A measure included in a wider bill to extend jobless benefits would help people who invested in Bernard Madoff through so-called feeder funds, including hedge funds. Direct Madoff investors got tax help last year, but the rules did nothing for fund investors.

Sen. Charles Schumer, D.-N.Y., this week touted the bill as help for the little guy, smaller investors who lost money in the Ponzi scheme. Tax experts agreed, but noted the wider bill is really aimed at helping businesses larger than $15 million carry back losses over five years for tax purposes.

And they said that not just small investors would be helped.
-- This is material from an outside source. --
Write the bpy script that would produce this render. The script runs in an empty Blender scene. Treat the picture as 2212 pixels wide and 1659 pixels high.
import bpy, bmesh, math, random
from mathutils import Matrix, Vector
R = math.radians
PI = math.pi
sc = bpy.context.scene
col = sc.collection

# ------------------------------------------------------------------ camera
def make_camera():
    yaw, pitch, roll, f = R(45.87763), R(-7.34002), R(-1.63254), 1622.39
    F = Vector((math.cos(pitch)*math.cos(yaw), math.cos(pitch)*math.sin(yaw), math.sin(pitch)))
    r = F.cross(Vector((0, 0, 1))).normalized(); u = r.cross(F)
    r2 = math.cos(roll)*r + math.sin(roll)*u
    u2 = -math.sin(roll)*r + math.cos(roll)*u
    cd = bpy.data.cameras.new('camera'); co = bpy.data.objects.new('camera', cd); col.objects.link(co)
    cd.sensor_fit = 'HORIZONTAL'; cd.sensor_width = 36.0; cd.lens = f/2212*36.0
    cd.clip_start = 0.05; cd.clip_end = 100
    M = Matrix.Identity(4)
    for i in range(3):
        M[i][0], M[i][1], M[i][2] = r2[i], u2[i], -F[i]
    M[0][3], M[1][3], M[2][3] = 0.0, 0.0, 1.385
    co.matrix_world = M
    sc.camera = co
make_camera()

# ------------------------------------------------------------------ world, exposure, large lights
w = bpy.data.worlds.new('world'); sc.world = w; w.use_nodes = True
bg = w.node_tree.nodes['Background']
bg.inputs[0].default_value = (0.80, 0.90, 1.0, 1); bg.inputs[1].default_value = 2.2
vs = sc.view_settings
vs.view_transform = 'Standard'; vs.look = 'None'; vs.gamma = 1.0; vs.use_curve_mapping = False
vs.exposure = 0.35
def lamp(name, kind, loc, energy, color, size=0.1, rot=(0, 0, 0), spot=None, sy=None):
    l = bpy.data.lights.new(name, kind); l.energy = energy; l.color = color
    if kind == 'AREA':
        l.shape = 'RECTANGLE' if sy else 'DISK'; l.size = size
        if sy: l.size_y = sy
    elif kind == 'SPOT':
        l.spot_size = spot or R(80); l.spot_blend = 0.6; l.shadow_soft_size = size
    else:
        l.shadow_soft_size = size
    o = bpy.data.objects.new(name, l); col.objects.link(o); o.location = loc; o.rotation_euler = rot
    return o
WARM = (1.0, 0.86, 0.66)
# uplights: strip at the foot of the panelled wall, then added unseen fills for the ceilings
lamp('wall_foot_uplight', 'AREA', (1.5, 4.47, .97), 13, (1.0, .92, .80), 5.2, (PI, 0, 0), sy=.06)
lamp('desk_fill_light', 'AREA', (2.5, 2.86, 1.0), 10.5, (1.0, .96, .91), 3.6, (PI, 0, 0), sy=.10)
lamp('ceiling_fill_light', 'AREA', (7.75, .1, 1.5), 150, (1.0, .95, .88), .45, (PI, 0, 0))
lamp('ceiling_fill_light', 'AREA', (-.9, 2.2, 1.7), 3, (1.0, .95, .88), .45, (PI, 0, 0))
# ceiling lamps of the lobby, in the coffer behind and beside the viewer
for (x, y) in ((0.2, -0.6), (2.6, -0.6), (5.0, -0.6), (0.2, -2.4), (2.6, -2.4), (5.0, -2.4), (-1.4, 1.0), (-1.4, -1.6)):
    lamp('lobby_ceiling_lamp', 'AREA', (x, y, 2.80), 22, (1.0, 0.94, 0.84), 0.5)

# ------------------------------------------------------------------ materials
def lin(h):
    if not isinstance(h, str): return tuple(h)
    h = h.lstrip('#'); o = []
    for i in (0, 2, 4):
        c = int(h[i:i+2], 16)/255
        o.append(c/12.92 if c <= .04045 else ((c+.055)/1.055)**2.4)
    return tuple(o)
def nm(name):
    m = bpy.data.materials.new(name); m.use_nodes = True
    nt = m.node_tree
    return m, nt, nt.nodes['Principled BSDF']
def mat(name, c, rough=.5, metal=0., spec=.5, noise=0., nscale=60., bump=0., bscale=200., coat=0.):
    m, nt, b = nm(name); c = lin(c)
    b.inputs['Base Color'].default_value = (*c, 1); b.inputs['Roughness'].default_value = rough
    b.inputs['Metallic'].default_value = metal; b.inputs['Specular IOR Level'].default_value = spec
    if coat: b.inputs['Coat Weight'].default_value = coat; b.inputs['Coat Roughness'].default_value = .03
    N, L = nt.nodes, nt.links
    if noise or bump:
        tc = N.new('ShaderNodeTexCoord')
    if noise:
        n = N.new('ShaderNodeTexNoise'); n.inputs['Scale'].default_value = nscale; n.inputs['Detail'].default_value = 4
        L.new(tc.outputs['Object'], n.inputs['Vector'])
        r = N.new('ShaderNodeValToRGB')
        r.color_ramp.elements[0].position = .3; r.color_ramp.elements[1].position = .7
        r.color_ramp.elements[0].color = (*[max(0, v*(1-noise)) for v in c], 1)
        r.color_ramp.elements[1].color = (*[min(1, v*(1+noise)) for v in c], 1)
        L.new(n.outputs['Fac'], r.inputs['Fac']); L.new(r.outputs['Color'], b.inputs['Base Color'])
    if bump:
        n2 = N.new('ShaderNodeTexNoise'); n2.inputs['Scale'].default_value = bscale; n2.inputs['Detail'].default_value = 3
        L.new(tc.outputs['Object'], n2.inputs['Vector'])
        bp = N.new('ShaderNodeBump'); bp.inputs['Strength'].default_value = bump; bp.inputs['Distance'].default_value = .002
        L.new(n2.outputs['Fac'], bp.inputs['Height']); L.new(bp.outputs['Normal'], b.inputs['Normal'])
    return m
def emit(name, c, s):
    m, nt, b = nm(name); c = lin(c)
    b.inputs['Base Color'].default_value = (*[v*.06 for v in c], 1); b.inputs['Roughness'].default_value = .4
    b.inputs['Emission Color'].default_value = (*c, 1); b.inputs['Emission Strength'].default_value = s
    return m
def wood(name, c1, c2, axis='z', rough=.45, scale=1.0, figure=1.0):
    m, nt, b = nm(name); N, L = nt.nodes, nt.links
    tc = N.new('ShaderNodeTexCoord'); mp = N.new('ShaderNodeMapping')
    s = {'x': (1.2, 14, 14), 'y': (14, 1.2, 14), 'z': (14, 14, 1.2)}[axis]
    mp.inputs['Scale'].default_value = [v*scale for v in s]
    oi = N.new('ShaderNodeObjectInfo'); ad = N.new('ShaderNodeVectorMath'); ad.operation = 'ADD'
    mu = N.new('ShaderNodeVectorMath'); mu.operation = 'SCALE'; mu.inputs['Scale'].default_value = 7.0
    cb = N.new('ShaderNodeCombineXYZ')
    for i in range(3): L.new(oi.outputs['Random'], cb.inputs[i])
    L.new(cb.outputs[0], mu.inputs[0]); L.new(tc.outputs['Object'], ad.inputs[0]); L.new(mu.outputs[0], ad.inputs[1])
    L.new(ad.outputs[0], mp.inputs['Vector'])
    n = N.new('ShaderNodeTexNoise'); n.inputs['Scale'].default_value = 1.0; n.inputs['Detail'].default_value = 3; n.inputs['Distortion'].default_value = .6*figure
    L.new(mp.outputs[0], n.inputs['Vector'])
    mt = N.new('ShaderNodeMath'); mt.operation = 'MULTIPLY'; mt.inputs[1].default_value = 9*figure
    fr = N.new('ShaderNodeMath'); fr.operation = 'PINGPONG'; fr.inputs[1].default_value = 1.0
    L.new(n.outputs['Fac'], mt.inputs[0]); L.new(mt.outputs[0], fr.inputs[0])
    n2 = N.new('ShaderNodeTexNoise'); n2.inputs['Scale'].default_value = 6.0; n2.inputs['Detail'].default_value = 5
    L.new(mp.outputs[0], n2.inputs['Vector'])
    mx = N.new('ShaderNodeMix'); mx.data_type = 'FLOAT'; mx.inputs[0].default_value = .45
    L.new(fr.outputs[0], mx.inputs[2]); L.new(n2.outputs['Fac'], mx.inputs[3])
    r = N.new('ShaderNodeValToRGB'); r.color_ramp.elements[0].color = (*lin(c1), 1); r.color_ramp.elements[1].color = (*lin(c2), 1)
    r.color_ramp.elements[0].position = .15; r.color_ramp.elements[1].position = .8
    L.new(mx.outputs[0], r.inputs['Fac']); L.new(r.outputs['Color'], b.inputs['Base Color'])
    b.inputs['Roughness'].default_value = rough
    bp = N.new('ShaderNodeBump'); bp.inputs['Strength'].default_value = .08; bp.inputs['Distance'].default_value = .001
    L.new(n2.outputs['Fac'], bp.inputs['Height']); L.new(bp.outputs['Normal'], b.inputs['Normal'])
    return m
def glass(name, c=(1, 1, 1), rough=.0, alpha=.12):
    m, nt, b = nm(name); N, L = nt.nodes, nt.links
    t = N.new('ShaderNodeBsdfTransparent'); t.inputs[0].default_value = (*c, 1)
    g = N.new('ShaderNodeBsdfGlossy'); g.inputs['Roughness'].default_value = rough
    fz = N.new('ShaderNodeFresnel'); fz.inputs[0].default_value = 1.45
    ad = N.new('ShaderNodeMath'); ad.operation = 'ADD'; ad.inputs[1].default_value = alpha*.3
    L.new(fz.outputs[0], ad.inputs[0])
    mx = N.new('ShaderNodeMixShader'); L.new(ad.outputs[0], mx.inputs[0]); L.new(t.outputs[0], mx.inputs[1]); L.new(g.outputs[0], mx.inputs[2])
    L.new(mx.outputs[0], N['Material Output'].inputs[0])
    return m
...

Rather, the bill would also "benefit both large hedge fund investors and certain smaller investors" who invested through feeder funds, said David Shechtman, chairman of the business tax group at law firm Drinker Biddle & Reath LLP.

Richard M. Leder, a tax partner at Chadbourne & Parke LLP in New York, said the bill will indeed be "very, very important" for many people.

For Stephen M. Breitstone, partner and head of the tax practice group at Meltzer, Lippe, Goldstein & Breitstone LLP in Mineola, N.Y., the legislation comes after prospects for something like it dimmed amid the health-care debate. He said he's "pleasantly surprised that someone is still looking to provide relief to the community of Madoff victims."

The new legislation would close a gap left after the Internal Revenue Service set the stage in April for large refunds to direct investors. The agency did that through a generous reading of rules that let investors take a theft loss on their 2008 tax returns to recover taxes paid on money they don't ever expect to see. It was less openhanded to those suing third parties, because these investors have a better prospect of recovering money.

Taxpayers seeking a Madoff refund under the IRS safe harbor had to claim the theft loss on their 2008 returns, and just passed the October 15 deadline to file for an extension. Some people, however, will be able to file later under a complicated set of rules.

This summer, the IRS began to send refund checks to Madoff investors. Some were for substantial amounts, nearly half a million dollars in some cases. The very big refunds could be for tens of millions of dollars.